Pataki’s Bond Bind

This article is from the archive of The New York Sun before the launch of its new website in 2022. The Sun has neither altered nor updated such articles but will seek to correct any errors, mis-categorizations or other problems introduced during transfer.

The New York Sun

Governor Pataki said yesterday that he opposes a plan for refinancing New York City’s “MAC debt,” which is left over from the fiscal crisis of the 1970s, and it’s not hard to see why. The maneuver, cooked up by spendthrifts in the Legislature, would shift the debt burden from the city to the state, spread the payments out over 30 years instead of five, and more than double the cost to taxpayers, to $5.1 billion from $2.5 billion. The only beneficiaries, it seems to us, are the elected officials at Albany and City Hall, who can take credit for solving a budget crisis while letting future generations pay the bills.

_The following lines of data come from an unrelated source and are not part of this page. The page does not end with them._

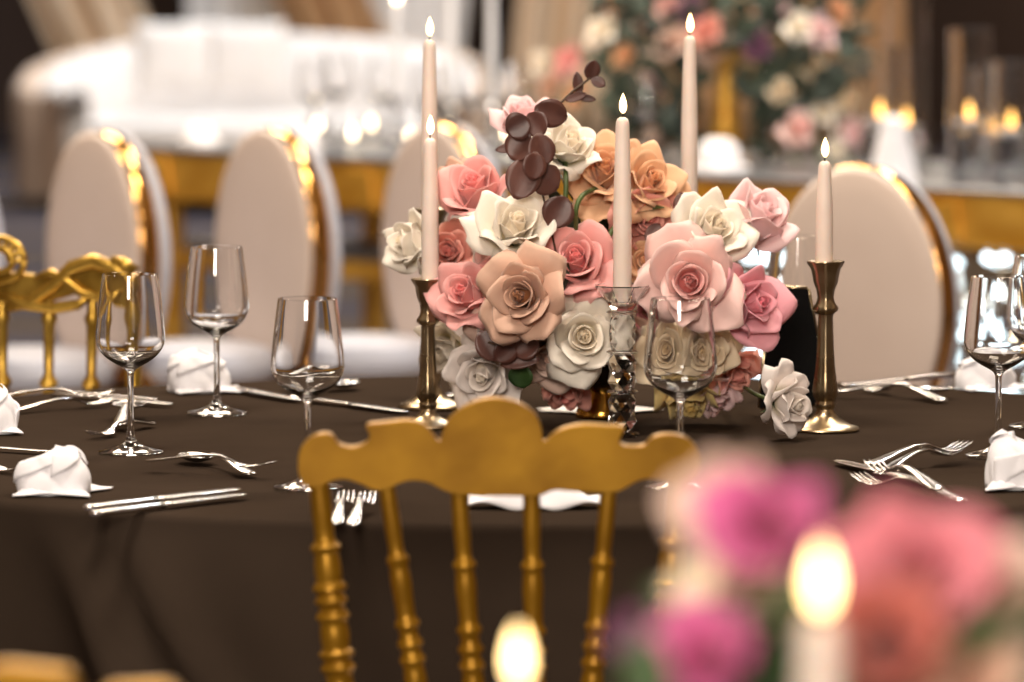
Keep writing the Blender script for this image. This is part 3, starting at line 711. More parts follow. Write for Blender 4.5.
# ================================================================ NAPKINS
def napkin(label, px, py, w, h, seed, tilt=0, rz=0, top=.35, wings=3):
    """rose-folded napkin: swirled body, wrapped bands and pointed corner flaps; w, h in pixels"""
    p = ground(px, py); p.z = .7515; s_ = p.y / FPX; r0 = w * s_ / 2 * .70; H = h * s_; r = random.Random(seed)
    t = thing('napkin', label, 'napkin', p, rz, 'folded white napkins on the brown table')
    a1, a2, a3 = (r.uniform(0, 6.28) for _ in range(3))
    def rad(th, v):
        base = r0 * (cos(min(v, .995) * pi / 2) ** .8) * (1 + .10 * sin(v * pi))
        base = max(base, r0 * .02)
        k = (abs(sin(1.5 * th + 3.2 * v + a1)) ** .6 - .6) * .16 + (abs(sin(2.5 * th - 2.5 * v + a2)) ** .5 - .6) * .07
        return base * (1 + k)
    def body(u, v):
        th = 2 * pi * u; q = rad(th, v); zt = H * sin(min(1, v) * pi / 2) ** (1.0 if top < .5 else .75) * (1 + .14 * sin(th + a3) * v)
        return Vector((q * cos(th) + tilt * zt, q * sin(th) * .85, zt))
    part(t, 'folded_body', MB().grid(body, 72, 26, closeu=True), M_napkin, mods=[SOL(.001)])
    for k in range(4):
        t0 = a1 + k * 1.6; z0 = .08 + .14 * k; sp = r.uniform(2.0, 3.0)
        def band(u, v, t0=t0, z0=z0, sp=sp, k=k):
            th = t0 + sp * u; vv = z0 + .55 * u + (.40 * (1 - .5 * u)) * (v - .3)
            vv = min(max(vv, .01), .84); b = body((th / (2 * pi)) % 1, vv)
            off = 1 + (.05 + .05 * k / 3) + .15 * v ** 2.5 * (1 - .5 * u)
            e = min(1, u * 6, (1 - u) * 6) ** .5
            off = 1 + (off - 1) * (.15 + .85 * e)
            return Vector((b.x * off, b.y * off, b.z + .0015 * k))
        part(t, 'wrapped_fold', MB().grid(band, 30, 6), M_napkin, mods=[SOL(.0014)])
    for k in range(wings):
        a = a2 * .2 + (pi if k == 0 else 0 if k == 1 else -pi / 2) + r.uniform(-.3, .3); ln = r0 * r.uniform(1.55, 1.9)
        def wing(u, v, a=a, ln=ln):
            q = 2 * u - 1; rr = r0 * .4 + (ln - r0 * .4) * v; wd = r0 * .75 * (1 - v) ** .75
            z = .0012 + H * .26 * (1 - v) * (1 - q * q) * abs(sin(3 * v + a)) + H * .05 * abs(sin(4 * q + a)) * (1 - v * .5)
            return (rr * cos(a) - q * wd * sin(a), rr * sin(a) + q * wd * cos(a), z)
        part(t, 'corner_flap', MB().grid(wing, 12, 12), M_napkin, mods=[SOL(.0012)])
    return t
napkin('rear left white napkin beside the first wine glass', 198, 392, 84, 38, 1)
napkin('white napkin cut by the left edge of the photo, behind the front left one', -4, 434, 58, 42, 2)
napkin('front left white napkin swirled like a rosette, in full view', 53, 494, 100, 42, 3, .05)
def cone_napkin():
    p = ground(536, 508); p.z = .7515
    t = thing('napkin', 'wide white napkin seen between the gold spindles of the near chair', 'napkin', p, 0, 'folded white napkins on the brown table')
    def sheet(sgn):
        def fn(u, v):
            q = 2 * u - 1; x = sgn * (.006 + .070 * v); w = .034 * (1 - .55 * v)
            return (x, q * w, .003 + (.026 - .018 * v) * (1 - abs(q) ** 1.6) + .004 * sin(6 * v + 3 * q))
        return fn
    for s in (-1, 1): part(t, 'corner_flap', MB().grid(sheet(s), 14, 14), M_napkin, mods=[SOL(.0014)])
    def mid(u, v):
        th = 2 * pi * u; q = .024 * (1 - .35 * v) * (1 + .12 * sin(3 * th + 4 * v)); return (q * cos(th), q * sin(th), .001 + .034 * v)
    part(t, 'folded_body', MB().grid(mid, 36, 8, closeu=True), M_napkin, mods=[SOL(.0014)])
    part(t, 'centre_knot', MB().lathe([(.0001, .024), (.010, .025), (.015, .030), (.012, .036), (.0001, .037)], 24, lobes=3, amp=.2), M_napkin)
cone_napkin()
napkin('upright white napkin at the right edge in front of the right wine glass', 1014, 489, 78, 50, 5, 0, 0, .6)
napkin('rear right white napkin by the table rim, behind the right wine glass', 985, 389, 80, 30, 6)

# ================================================================ NEAR GOLD CHAIR
def outline(pts, Y, ox, oy, sc): return [at(x / sc + ox, y / sc + oy, Y) for x, y in pts]
def smooth_poly(pts, n=3):
    out = []; m = len(pts)
    for i in range(m):
        p0, p1, p2, p3 = (Vector(pts[(i + k) % m]) for k in (-1, 0, 1, 2))
        for k in range(n):
            t = k / n
            out.append(.5 * ((2 * p1) + (p2 - p0) * t + (2 * p0 - 5 * p1 + 4 * p2 - p3) * t * t + (3 * p1 - p0 - 3 * p2 + p3) * t ** 3))
    return out
CRY = 5.8
crest = [(101, 172), (106, 142), (126, 119), (152, 109), (172, 113), (186, 131), (214, 138), (244, 128), (250, 112), (243, 92), (275, 87), (330, 82), (366, 92), (392, 124), (400, 118), (412, 84), (450, 52), (500, 36), (552, 42),
         (592, 66), (608, 96), (612, 124), (622, 122), (645, 103), (690, 91), (745, 93), (781, 96), (776, 112), (772, 128), (790, 136), (824, 134), (842, 117), (872, 111), (905, 116), (932, 138), (940, 172), (926, 200), (895, 214),
         (858, 206), (820, 206), (790, 220), (765, 232), (720, 233), (665, 230), (635, 228), (600, 240), (540, 240), (480, 240), (428, 236), (400, 226), (372, 212), (338, 208), (312, 214), (290, 226), (260, 228), (230, 214), (198, 205), (170, 209), (150, 220), (120, 222), (104, 200)]
def turned(mb, a, b, r, pat):
    """turned spindle from a (top) to b; pat = [(t, factor)]"""
    a, b = Vector(a), Vector(b); ln = (b - a).length
    mb.lathe([(.0001, 0)] + [(r * f, t * ln) for t, f in pat] + [(.0001, ln)], 20, Matrix.Translation(a) @ align(b - a))
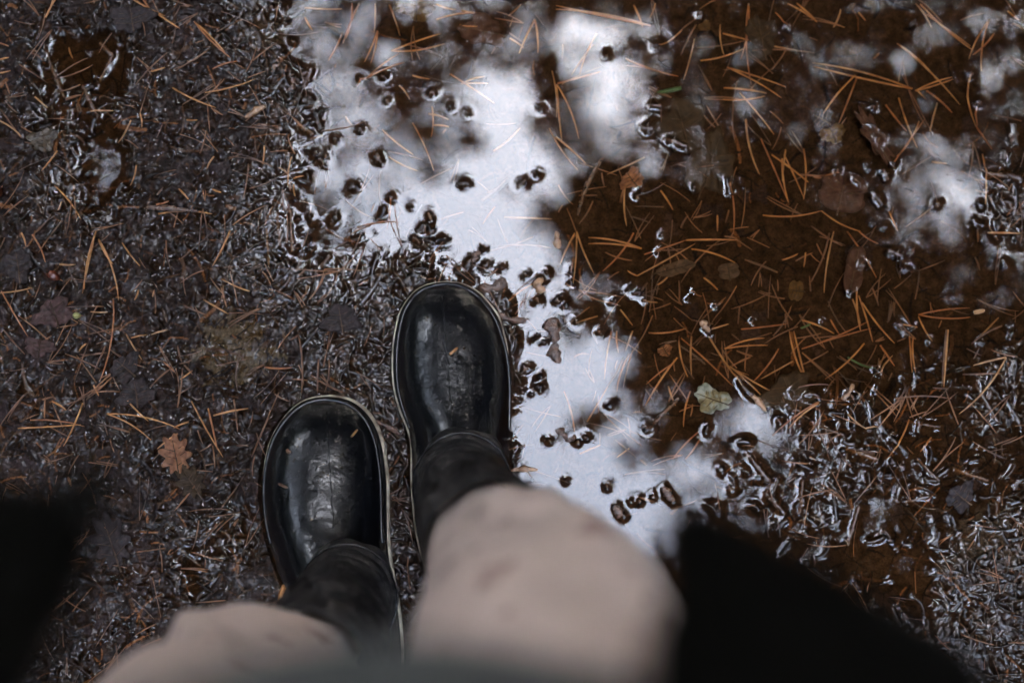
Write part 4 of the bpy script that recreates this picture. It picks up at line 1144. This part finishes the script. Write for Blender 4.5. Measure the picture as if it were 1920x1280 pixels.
# the body itself, under the clothes
def tubeg(pts, rad, seg=16): return tube_geo(pts, rad, seg)
parts = []
for s_, hp, leg, ol in ((1, hipR, rleg, RB), (-1, hipL, lleg, LB)):
    ank = P(*((866, 918) if s_ > 0 else (648, 1130)), 0.09)
    kn = leg[3]; lo = leg[1]
    parts.append(tubeg([(ank[0], ank[1], 0.075), (lo[0], lo[1], lo[2]), (kn[0], kn[1] - 0.005, kn[2]), (leg[5][0], leg[5][1], leg[5][2]), (hp[0], hp[1], hp[2])], [0.030, 0.038, 0.055, 0.072, 0.088]))
    parts.append(tubeg([(ank[0], ank[1] - 0.04, 0.045), (ank[0], ank[1] + 0.03, 0.042), (ank[0] - 0.004, ank[1] + 0.10, 0.030)], [0.026, 0.024, 0.013]))
parts.append(tube_geo([(-0.03, -0.30, 0.82), (-0.03, -0.30, 0.95), (-0.02, -0.27, 1.08), (-0.02, -0.30, 1.22), (-0.02, -0.34, 1.38), (-0.02, -0.345, 1.44)], [(0.15, 0.10), (0.155, 0.105), (0.135, 0.105), (0.14, 0.10), (0.155, 0.095), (0.09, 0.07)], 24, up=(0, 1, 0)))
parts.append(tubeg([(-0.02, -0.345, 1.42), (-0.02, -0.32, 1.50), (-0.02, -0.30, 1.56)], [0.055, 0.052, 0.055]))
hc = Vector((-0.02, -0.265, 1.62))
hv, hf = [], []
for i in range(13):
    ph = math.pi * i / 12
    for k in range(20):
        th = 2 * math.pi * k / 20
        d = Vector((0.076 * math.sin(ph) * math.cos(th), 0.098 * math.sin(ph) * math.sin(th), 0.112 * math.cos(ph)))
        if d.z < -0.02: d.x *= 0.82
        d.rotate(Matrix.Rotation(math.radians(-38), 3, 'X')); hv.append(hc + d)
for i in range(12):
    for k in range(20): hf.append((i * 20 + k, i * 20 + (k + 1) % 20, (i + 1) * 20 + (k + 1) % 20, (i + 1) * 20 + k))
parts.append((hv, hf))
def hd(x, y, z):
    d = Vector((x, y, z)); d.rotate(Matrix.Rotation(math.radians(-38), 3, 'X')); return hc + d
parts.append(tubeg([hd(0, 0.088, 0.02), hd(0, 0.104, -0.01), hd(0, 0.112, -0.028), hd(0, 0.095, -0.036)], [0.008, 0.010, 0.013, 0.008], 10))
for s_ in (-1, 1):
    parts.append(tube_geo([hd(s_ * 0.072, 0.0, 0.02), hd(s_ * 0.083, -0.008, 0.0), hd(s_ * 0.076, 0.0, -0.03)], [(0.006, 0.014), (0.007, 0.02), (0.005, 0.010)], 8))
    parts.append(tubeg([hd(s_ * 0.012, 0.089, -0.058), hd(s_ * 0.026, 0.08, -0.058)], [0.007, 0.004], 8))
    # arms and hands
    ex = -0.02
    sh_, el, wr = (ex + s_ * 0.165, -0.36, 1.40), (ex + s_ * 0.31, -0.30, 1.17), (ex + s_ * 0.155, -0.095, 1.44)
    parts.append(tubeg([sh_, (ex + s_ * 0.26, -0.36, 1.28), el, (ex + s_ * 0.25, -0.19, 1.28), wr], [0.055, 0.045, 0.040, 0.036, 0.026]))
    pal = Vector(wr); pe = Vector((ex + s_ * 0.095, -0.045, 1.50))
    parts.append(tube_geo([pal, (pal + pe) / 2, pe], [(0.024, 0.018), (0.040, 0.015), (0.040, 0.013)], 14))
    for kf, (ofs, ln) in enumerate(((-0.030, 0.062), (-0.010, 0.072), (0.010, 0.068), (0.030, 0.054))):
        bs = pe + Vector((0, ofs * 0.8, -ofs * 0.5))
        parts.append(tubeg([bs, bs + Vector((-s_ * ln * 0.45, 0.012, 0.012)), bs + Vector((-s_ * ln * 0.8, 0.020, 0.002)), bs + Vector((-s_ * ln * 0.95, 0.022, -0.012))], [0.010, 0.009, 0.0085, 0.007], 10))
    tb = pal + (pe - pal) * 0.3 + Vector((0, -0.02, 0))
    parts.append(tubeg([tb, tb + Vector((-s_ * 0.02, -0.03, 0.02)), tb + Vector((-s_ * 0.045, -0.035, 0.035))], [0.013, 0.011, 0.009], 10))
body = remeshed('body', parts, 0.004, SKIN, 3)
adopt(body, person)
for s_ in (-1, 1):
    c = hd(s_ * 0.031, 0.083, 0.008)
    v, f = tube_geo([c + Vector((0, 0, 0.010)), c + Vector((0, 0, 0.005)), c, c - Vector((0, 0, 0.005)), c - Vector((0, 0, 0.010))], [0.003, 0.009, 0.011, 0.009, 0.003], 12)
    adopt(mesh_obj('eye', v, f, noise_mat('eye', (0.02, 0.02, 0.02), (0.5, 0.5, 0.5), 60, (0.1, 0.2))), person)
# hair
hv2 = []
for i in range(9):
    ph = math.pi * 0.60 * i / 8
    for k in range(28):
        th = 2 * math.pi * k / 28
        lim = 1.0 if math.sin(th) < 0.3 else 0.72
        p_ = ph * lim
        r_ = 1.07 + 0.03 * math.sin(7 * th + 3 * ph)
        hv2.append(hd(0.078 * r_ * math.sin(p_) * math.cos(th), 0.100 * r_ * math.sin(p_) * math.sin(th), 0.114 * r_ * math.cos(p_)))
hf2 = [(i * 28 + k, i * 28 + (k + 1) % 28, (i + 1) * 28 + (k + 1) % 28, (i + 1) * 28 + k) for i in range(8) for k in range(28)]
ho = mesh_obj('hair', hv2, hf2, HAIR); s = ho.modifiers.new('t', 'SOLIDIFY'); s.thickness = 0.008; s.offset = 1; adopt(ho, person)

# ------------------------------------------------------------------ the trees overhead
LEAFM = noise_mat('tree_foliage', (0.018, 0.032, 0.012), (0.045, 0.07, 0.025), 3, (0.6, 0.8), 0.2)
TRUNKM = noise_mat('tree_bark', (0.04, 0.028, 0.02), (0.16, 0.10, 0.07), 14, (0.8, 0.9), 0.2, 0.8, 30, bdist=0.02)
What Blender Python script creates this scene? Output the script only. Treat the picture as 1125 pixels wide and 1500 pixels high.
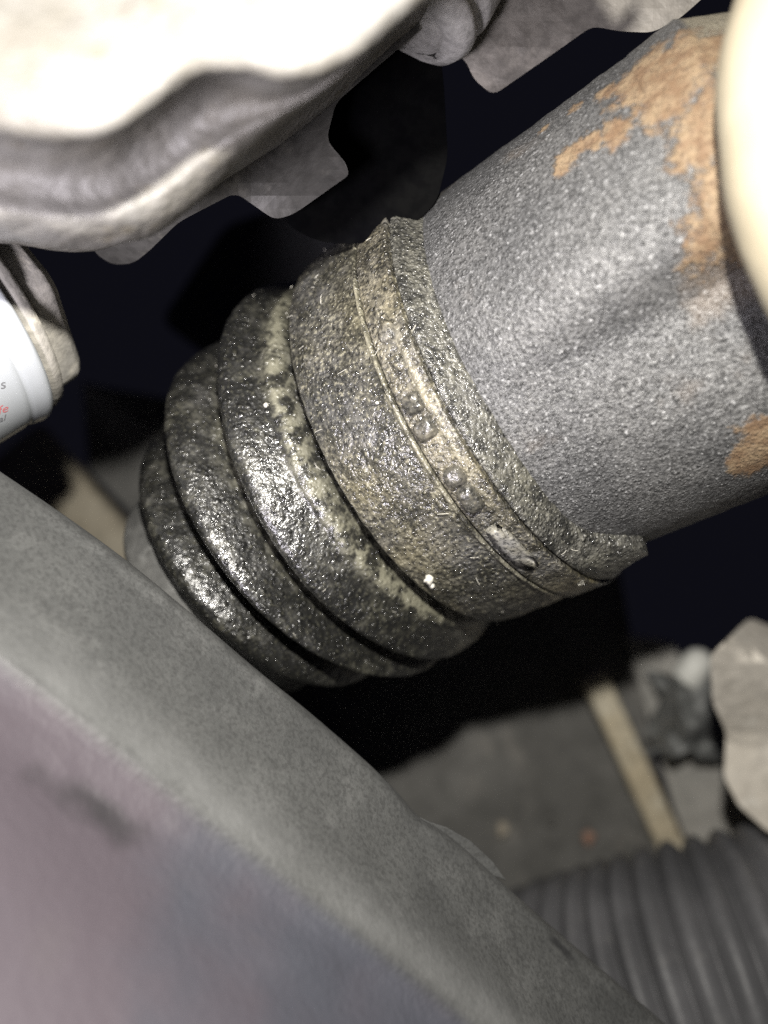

To his credit, Mr. Pataki has wanted no part. He vetoed the legislation authorizing the transaction and, when overridden by the Legislature, declared repeatedly that it was both constitutionally and morally bankrupt. “It is clearly wrong to have taxpayers of New York State 30 years from now paying off operating loss es that occurred 25 years ago,” Mr. Pataki said yesterday. But Mr. Pataki’s fine words are starting to ring hollow. Certainly his arguments have done nothing to dissuade Mayor Bloomberg, his fellow Republican, from moving ahead rather gleefully with plans to float the ill-conceived bonds. We acknowledge that Mr. Pataki, facing almost unanimous opposition at the Capitol and City Hall, holds few cards. Indeed, he tried last month to get lawmakers to pass a less costly refinancing deal, and the Democrat-led Assembly refused to go along. But the governor has sworn to uphold the constitution he believes is about to be violated. Is there nothing he can do?

Why not, for example, use his majority control of the Financial Control Board, which monitors the city’s finances, to put the squeeze on Mr. Bloomberg? Instead, he allowed the board to accept the mayor’s budget as balanced — even though it counts on $531 million in savings from the refinancing he supposedly considers illegal. Why not proclaim loudly that he will never release the $170 million a year in state funds earmarked to finance the deal, which just might scare off would-be investors? Why not file a lawsuit, which, even if it ultimately failed, would force the city to delay the bond sale and, one hopes, find a better way to solve its financial problems?

There is still time to pursue these strategies, but it grows short. Aides to the mayor told our Matthew Sweeney yesterday that they will do the misbegotten deal in as little as two weeks. And once investors lay down their money it would be folly for any politician or court to block their repayment. It does not sound to us, frankly, as if Mr. Pataki has the stomach to do battle. Asked yesterday how he proposed to avert this particular fiscal train wreck, Mr. Pataki said he would “work with the mayor and the Legislature.” The time has come to work against them.